Income inequality indicates how material resources are distributed across society. Some consider high levels of income inequality to be morally undesirable. Others believe that income inequality is bad because it causes conflict, limits co-operation or creates psychological and ultimately physical stresses. Often the policy concern is more for the direction of changes in inequality, rather than for its level.
Keeping measurement-related differences in mind, income inequality is high in the Asia/Pacific region compared to the OECD (Figure 5.4). In 2016, income inequalities were widest in Malaysia and China with Gini coefficients on income inequality at above 0.40, compared to around 0.25 in Kazakhstan and the Kyrgyz Republic. Over the past decade, income inequality across the Asia/Pacific economies remained around 0.35, which is above the OECD average (0.32). Some Asia/Pacific countries like the Fiji, the Kyrgyz Republic, Mongolia and Thailand experienced a reduction in income inequality over the past 10 years, while significant increases in income inequality were recorded in Armenia and Sri Lanka.
The gap between the average income and consumption of the richest and the poorest 10% of the population is similar in the Asia/Pacific economies and the OECD countries (Figure 5.5). The gap appears widest in Malaysia, and smallest in Kazakhstan and the Kyrgyz Republic. During the past decade, the gap declined in Bhutan, China, Fiji, Kazakhstan, the Kyrgyz Republic, Mongolia, and Thailand while it increased in Armenia, Lao PDR, Pakistan, Sri Lanka, Tajikistan and Viet Nam.

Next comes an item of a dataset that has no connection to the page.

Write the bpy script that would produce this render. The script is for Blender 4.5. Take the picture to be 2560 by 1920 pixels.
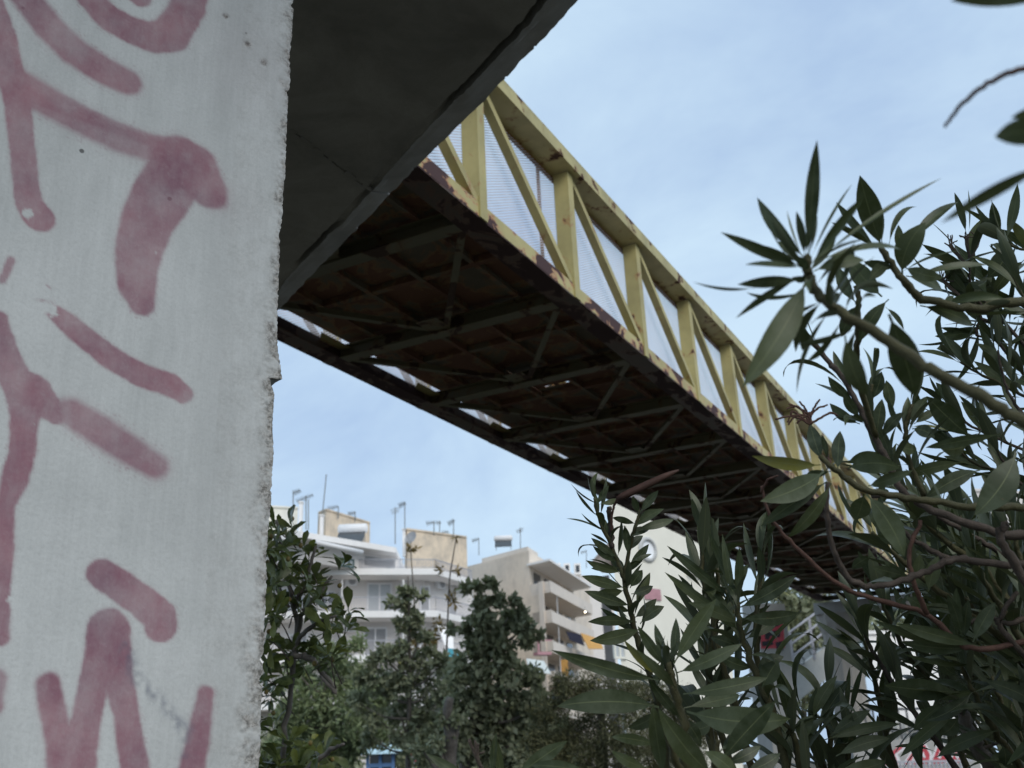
import bpy, math, random
import numpy as np
from mathutils import Matrix, Vector
rnd = random.Random(7)
np.random.seed(7)
for o in list(bpy.data.objects): bpy.data.objects.remove(o)
scene = bpy.context.scene
COL = scene.collection

# ------------------------------------------------------------------ camera
F_PX, PITCH, ROLL = 2574.3, 0.3609, -0.0407          # measured in a 2560 x 1920 frame
CAM = np.array([0.0, 0.0, 1.5])
_fw = np.array([0, math.cos(PITCH), math.sin(PITCH)])
_r0 = np.array([1.0, 0, 0]); _u0 = np.cross(_r0, _fw)
_r = math.cos(ROLL)*_r0 + math.sin(ROLL)*_u0
_u = -math.sin(ROLL)*_r0 + math.cos(ROLL)*_u0
cam = bpy.data.cameras.new('camera')
cam.sensor_width = 36.0; cam.lens = 36.0*F_PX/2560.0
cam.clip_start = 0.05; cam.clip_end = 5000
cam.dof.use_dof = True; cam.dof.focus_distance = 1.8; cam.dof.aperture_fstop = 8.5
camo = bpy.data.objects.new('camera', cam); COL.objects.link(camo)
camo.matrix_world = Matrix(((_r[0], _u[0], -_fw[0], CAM[0]), (_r[1], _u[1], -_fw[1], CAM[1]), (_r[2], _u[2], -_fw[2], CAM[2]), (0, 0, 0, 1)))
scene.camera = camo

# ------------------------------------------------------------------ sky, sun, exposure
SUN_TO = Vector((0.42, -0.72, 0.62)).normalized()
world = bpy.data.worlds.new('World'); scene.world = world; world.use_nodes = True
nt = world.node_tree; nt.nodes.clear()
wo = nt.nodes.new('ShaderNodeOutputWorld'); bg = nt.nodes.new('ShaderNodeBackground')
sky = nt.nodes.new('ShaderNodeTexSky'); sky.sky_type = 'NISHITA'; sky.sun_disc = False
sky.sun_elevation = math.asin(SUN_TO.z); sky.sun_rotation = math.atan2(SUN_TO.x, SUN_TO.y)
sky.dust_density = 2.0
tc = nt.nodes.new('ShaderNodeTexCoord')
mp = nt.nodes.new('ShaderNodeMapping'); mp.inputs['Scale'].default_value = (1.0, 1.0, 1.5); mp.inputs['Rotation'].default_value = (0.15, 0.1, 0.5)
n1 = nt.nodes.new('ShaderNodeTexNoise'); n1.inputs['Scale'].default_value = 2.4; n1.inputs['Detail'].default_value = 6; n1.inputs['Roughness'].default_value = 0.58; n1.inputs['Distortion'].default_value = 0.4
rp = nt.nodes.new('ShaderNodeValToRGB')
rp.color_ramp.elements[0].position = 0.38; rp.color_ramp.elements[0].color = (0.445, 0.60, 0.825, 1)
rp.color_ramp.elements[1].position = 0.62; rp.color_ramp.elements[1].color = (0.63, 0.81, 0.97, 1)
sc = nt.nodes.new('ShaderNodeVectorMath'); sc.operation = 'SCALE'; sc.inputs['Scale'].default_value = 0.10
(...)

The relationship between income inequality and economic growth has stimulated much theoretical and empirical research over the past decades. But no consensus on the strength or even the sign of the inequality-growth nexus has yet been reached. There does not appear to be a clear country-correlation between economic growth and changes in inequalities among Asia/Pacific countries (Figure 5.6).